Tuning Learning Rate η

  • The learning rate is perhaps the most important hyperparameter. If you have time to tune only one hyperparameter, tune the learning rate.
  • Plot Cost on training data (or validation accuracy) vs. Epoch with learning rate as control parameter, i.e. one curve per learning rate
  • First, we estimate the threshold value for learning rate at which the cost on the training data immediately begins decreasing, instead of oscillating or increasing (You may need to run for more epochs for each learning rate)
    You can estimate the order of magnitude by starting with η=0.01. If the cost decreases during the first few epochs, then you should successively try η=0.1,1.0,… until you find a value for η where the cost oscillates or increases during the first few epochs.
  • Obviously, the actual value of η that you use should be no larger than the threshold value. In fact, if the value of η is to remain usable over many epochs then you likely want to use a value for η that is smaller, say, a factor of two below the threshold. Such a choice will typically allow you to train for many epochs, without causing too much of a slowdown in learning.
  • Try dynamic learning rate. Use larger learning rate at beginning of training and lower it in later stage. (Deep, Big, Simple Neural Nets Excel on Handwritten Digit Recognition, by Dan Claudiu Cireșan, Ueli Meier, Luca Maria Gambardella, and Jürgen Schmidhuber, 2010)

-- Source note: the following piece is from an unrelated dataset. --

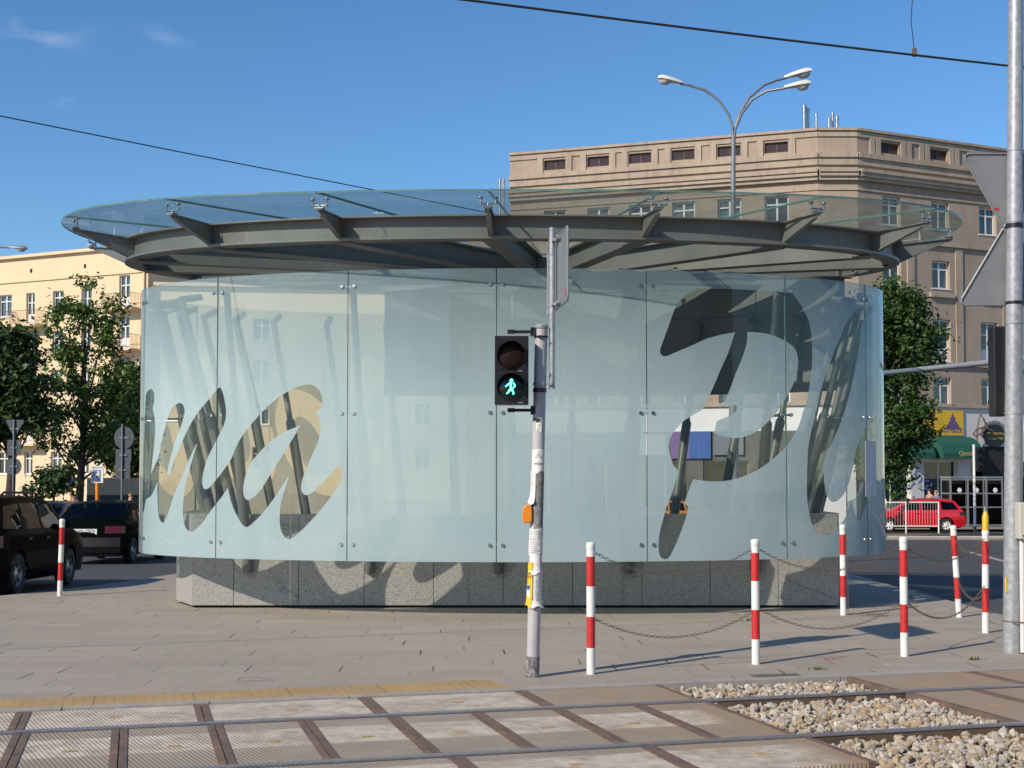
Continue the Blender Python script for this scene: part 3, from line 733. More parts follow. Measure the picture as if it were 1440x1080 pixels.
# granite plinth: facing slabs on a recessed core, coloured dark for joints and shadow line
pl = [(-4.08, 17.33), (4.17, 17.33), (4.32, 17.9), (4.32, 20.6), (-4.48, 20.6), (-4.48, 18.1)]
core = MB(); n = len(pl); cc = Vector((0, 19.0))
def zb(y): return gz(y)
ci = [tuple(Vector(p) + (cc - Vector(p)).normalized() * .10) for p in pl]
inn = [tuple(Vector(p) + (cc - Vector(p)).normalized() * .42) for p in pl]
for lst, z0, z1 in ((ci, -.3, .96),):
    vs = [pp(x, y, z0) for x, y in lst] + [pp(x, y, z1) for x, y in lst] + [pp(x, y, z0) for x, y in inn] + [pp(x, y, z1) for x, y in inn]
    for i in range(n):
        if i == 3: continue
        j = (i + 1) % n; core.add([vs[i], vs[j], vs[n + j], vs[n + i], vs[2 * n + i], vs[2 * n + j], vs[3 * n + j], vs[3 * n + i]], [(0, 1, 2, 3), (4, 7, 6, 5), (3, 2, 6, 7)])
core.build('plinth_core', 'dark', pav)
def slabs(a, b, cuts, z0f=.035, z1=.985):
    a, b = Vector(a), Vector(b); d = (b - a).normalized(); nn = Vector((d.y, -d.x)); L = (b - a).length
    cs = [0] + [c for c in cuts if .05 < c < L - .05] + [L]
    for u0, u1 in zip(cs, cs[1:]):
        p, q = a + d * (u0 + .0035), a + d * (u1 - .0035); zq = gz((p.y + q.y) / 2) + z0f
        m = MB(); c = (p + q) / 2 - nn * .03; m.obox(pp(c.x, c.y, (zq + z1) / 2), Vector((d.x, d.y, 0)) * ((q - p).length / 2), Vector((nn.x, nn.y, 0)) * .03, (0, 0, (z1 - zq) / 2)); m.build('granite_slab', 'granite', pav)
xs_ = [(px - 720) / F * 17.33 + 4.08 for px in (330, 421, 513, 610, 707.6, 804.5, 902, 997.6, 1093)]
slabs(pl[0], pl[1], xs_); slabs(pl[1], pl[2], []); slabs(pl[2], pl[3], [.9, 1.8]); slabs(pl[4], pl[5], [.9, 1.7]); slabs(pl[5], pl[0], [])
cop = MB()
for i in range(n):
    if i == 3: continue
    j = (i + 1) % n; a0, a1 = Vector(pl[i]), Vector(pl[j]); b0, b1 = Vector(inn[i]), Vector(inn[j])
    cop.add([pp(*a0, .988), pp(*a1, .988), pp(*a1, 1.02), pp(*a0, 1.02), pp(*b0, .988), pp(*b1, .988), pp(*b1, 1.02), pp(*b0, 1.02)], [(0, 1, 2, 3), (4, 7, 6, 5), (3, 2, 6, 7), (0, 4, 5, 1)])
cop.build('coping', 'granite', pav)
# raking tubes behind every seam
def plinth_pt(t):
    p, nrm = ell(t)
    if abs(p.x) < 4.0 and p.y < CY: return Vector((p.x * .93, 17.315, .29))
    q, _ = ell(t, EA - 1.0, EB - .9); return Vector((q.x, q.y, .55))
clamp_proto = {}
def clamp(t, z, kind):
    p, nrm = ell(t); ang = math.atan2(nrm.x, -nrm.y)
    if kind not in clamp_proto:
        m = MB()
        for e in (-.075, .075):
            m.lathe([(0, -.016), (.020, -.016), (.024, -.008), (.024, .0), (0, .0)], (e, 0, 0), 'y', 14); m.cyl((e, 0, 0), (e, .07, 0), .010, n=8)
            m.lathe([(0, .012), (.018, .012), (.018, .04), (0, .04)], (e, 0, 0), 'y', 12)
        m.cyl((-.085, .06, 0), (.085, .06, 0), .011, n=8)
        if kind == 'mid': m.cyl((0, .06, 0), (0, .52, 0), .016, n=8); m.lathe([(0, .10), (.026, .10), (.03, .13), (.026, .16), (0, .16)], (0, 0, 0), 'y', 12)
        elif kind == 'top': m.cyl((0, .06, 0), (0, .17, -.03), .016, n=8)
        else: m.cyl((0, .06, 0), (0, .55, -.16), .016, n=8)
        o = m.build('glass_clamp', 'inox', pav, smooth=40); clamp_proto[kind] = o
    else:
        o = clamp_proto[kind].copy(); COL.objects.link(o); o.parent = pav
    o.location = pp(p.x, p.y, z); o.rotation_euler = (0, 0, ang)
mids = [(seam_t[i] + seam_t[i + 1]) / 2 for i in range(NP)]
tubes = [(t, True) for t in seam_t[:NP]] + [(t, False) for t in mids if abs(math.atan2(math.sin(t), math.cos(t))) > R(55)]
for t, is_seam in tubes:
    p, nrm = ell(t, off=-.17); top = pp(p.x, p.y, 3.76); bot = plinth_pt(t) - PO
    mid = top.lerp(bot, .46); q = ell(t, off=-.04)[0]
    m = MB(); m.tube([top + Vector((0, 0, .03)), mid], .042, 12); m.cyl(mid + Vector((0, 0, .05)), mid, .043, .068, 12); m.tube([mid, bot], .068, 16)
    if abs(t) > R(60): m.tube([top, top + Vector((-nrm.x * .3, -nrm.y * .3, .06))], .045, 10)
    m.build('raking_tube', 'tubesteel', pav, smooth=40)
    if is_seam and abs(t) < R(108):
        for z, kd in ((3.77, 'top'), (2.257, 'mid'), (.705, 'low')): clamp(t, z, kd)
ep = MB(); p, nrm = ell(R(73), off=-.05); tg = Vector((-nrm.y, nrm.x, 0)); ep.obox(pp(p.x, p.y, 2.2), tg * .03, Vector((nrm.x, nrm.y, 0)) * .025, (0, 0, 1.7)); ep.build('edge_post', 'inox', pav)
# canopy ---------------------------------------------------------
RA, RB = 5.126, 2.435
def zr(x): return .05 * (x / 5.2) ** 2
ZB, ZT = 4.31, 4.575
def sweep(mb, off0, off1, z0, z1, n=120):
    vs = []
    for i in range(n):
        t = 2 * math.pi * i / n
        for off, z in ((off0, z0), (off1, z0), (off1, z1), (off0, z1)):
            p, _ = ell(t, RA, RB, off); vs.append(pp(p.x, p.y, z + zr(p.x - CX)))
    fs = [(i * 4 + k, i * 4 + (k + 1) % 4, ((i + 1) % n) * 4 + (k + 1) % 4, ((i + 1) % n) * 4 + k) for i in range(n) for k in range(4)]
    mb.add(vs, fs)
m = MB(); sweep(m, -.006, .006, ZB + .018, ZT - .018); sweep(m, -.13, .09, ZB - .012, ZB + .018); sweep(m, -.13, .13, ZT - .018, ZT); m.build('ring_beam', 'steel', pav, smooth=30)
def ztip(x): return 4.525 + .17 * (x / 5.8) ** 2
def zglass(x): return 4.658 + .16 * (x / 5.8) ** 2
HUB = Vector((.44, 19.35)); HR = .55
spider = None
def spider_at(pt, ang, down=.0):
    global spider
    if spider is None:
        s = MB(); s.cyl((0, 0, 0), (0, 0, .05), .016, n=8); s.cyl((-.085, 0, .045), (.085, 0, .045), .011, n=8)
        s.obox((0, 0, .012), (.05, 0, 0), (0, .045, 0), (0, 0, .006))
        for e in (-.085, .085): s.cyl((e, 0, .03), (e, 0, .12), .009, n=8); s.lathe([(0, .045), (.018, .045), (.018, .065), (0, .065)], (e, 0, 0), 'z', 10); s.lathe([(0, .105), (.034, .108), (.034, .122), (0, .122)], (e, 0, 0), 'z', 12)
        spider = s.build('spider_fitting', 'inox', pav, smooth=40); o = spider
    else:
        o = spider.copy(); COL.objects.link(o); o.parent = pav
    o.location = pt; o.rotation_euler = (0, 0, ang)
arm_t = [R(a) for a in (-157, -134, -115, -96, -75, -46, -23.4, -2.8, 17.6, 40, 64, 87, 109, 133, 157, 180)]
for t in arm_t:
    p, nrm = ell(t, RA, RB, .008); N = Vector((nrm.x, nrm.y, 0)); T = Vector((-nrm.y, nrm.x, 0)); ang = math.atan2(nrm.x, -nrm.y)
    L = .80; o0 = Vector((p.x, p.y, 0)); xt = (p + nrm * L).x - CX; zt = ztip(xt); za, zb_ = ZB + .019 + zr(p.x), ZT + zr(p.x)
    m = MB()
    prof = [(0, za), (.10, za), (L - .10, zt - .055), (L - .02, zt - .04), (L, zt - .012), (0, zb_ - .012)]
    m.prism(prof, lambda a, b, k: pp(*(o0 + N * a + T * k + Vector((0, 0, b)))), -.008, .008)
    c = o0 + N * (L / 2) + Vector((0, 0, (zb_ + zt) / 2 - .006)); d = (N * L + Vector((0, 0, zt - zb_))) / 2
    m.obox(pp(*c), d, T * .042, Vector((0, 0, .006)))
    q0 = o0 + N * .05 + Vector((0, 0, za)); q1 = o0 + N * (L - .1) + Vector((0, 0, zt - .055)); m.obox(pp(*((q0 + q1) / 2)), (q1 - q0) / 2, T * .03, Vector((0, 0, .006)))
    m.build('cantilever_arm', 'steel', pav)
    spider_at(pp(*(o0 + N * (L - .05) + Vector((0, 0, zt)))), ang)
    # rafter from the ring to the hub
    a = p - nrm * .05; b = HUB + (a - HUB).normalized() * HR; dr = (b - a); Lr = dr.length; D = Vector((dr.x, dr.y, 0)) / Lr; Tq = Vector((-D.y, D.x, 0)); c = (a + b) / 2
    z0, z1 = ZB - .015, ZT - .01; m = MB(); zz = zr(a.x) / 2
    m.obox(pp(c.x, c.y, (z0 + z1) / 2 + zz), D * Lr / 2, Tq * .007, (0, 0, (z1 - z0) / 2 - .012)); 
    for z in (z0, z1): m.obox(pp(c.x, c.y, z + zz), D * Lr / 2, Tq * .10, (0, 0, .009))
    m.build('rafter', 'steel', pav)
    for fr in (.18, .62):
        r = a.lerp(b, fr); spider_at(pp(r.x, r.y, z1 + zz + .01), ang)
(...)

Tuning Regularization Parameter (Weight Decay) λ

  • Start with no regularization (λ=0.0), and determining a value for learning rate η, as above. Using that choice of η, we can then use the validation data to select a good value for λ. Start by trialing λ=1.0, and then increase or decrease by factors of 10, as needed to improve performance on the validation data.

Tuning Mini-Batch Size

  • It can be faster to use larger mini-batch size than just one sample each time (online learning). But smaller batch size lets you update weights more frequently.
  • Since the maximum batch size is limited by the memory, we can use some acceptable (but not necessarily optimal) values for the other hyper-parameters, and then trial a number of different mini-batch sizes (Remember to scale learning rate accordingly). Plot the validation accuracy versus time (as in, real elapsed time, not epoch!), and choose whichever mini-batch size gives you the most rapid improvement in performance

Tuning Training Epochs

  • We can use early stopping to determine the number of training epochs. So we don’t have to tune the number of epochs. Note, you may not want to stop immediately when the accuracy drops, but wait when accuracy doesn’t improve for quite some time to move beyond accuracy plateau.

Other Parameters/Variables to Tune

  • Use different cost functions
  • Try different regularization methods: L1, L2 etc.
  • Initialize weights differently
  • Apply various stochastic gradient descent methods
    Momentum-based gradient descent or Aadm
  • Try Hessian technique or Hessian optimization instead of just using gradient
  • Try different activation functions

Strategies to Tune Hyper-Parameters

Try Random values of hyper-parameters, don’t use grid

The reason is that various hyper-parameters have different importance, grid will reduce the range of values for the most important parameters. (Deep Learning Specialization, Andrew Ng)

Use coarse to fine search process

Use an appropriate scale to pick hyper-parameters

Example: to search learning rate between 0.0001 to 1, if you select values using random uniform, 90% of your values will fall between 0.1 to 1. So it’s better to sample the values at log scale. This is the case if the network is sensitive to parameter value’s in a narrow range.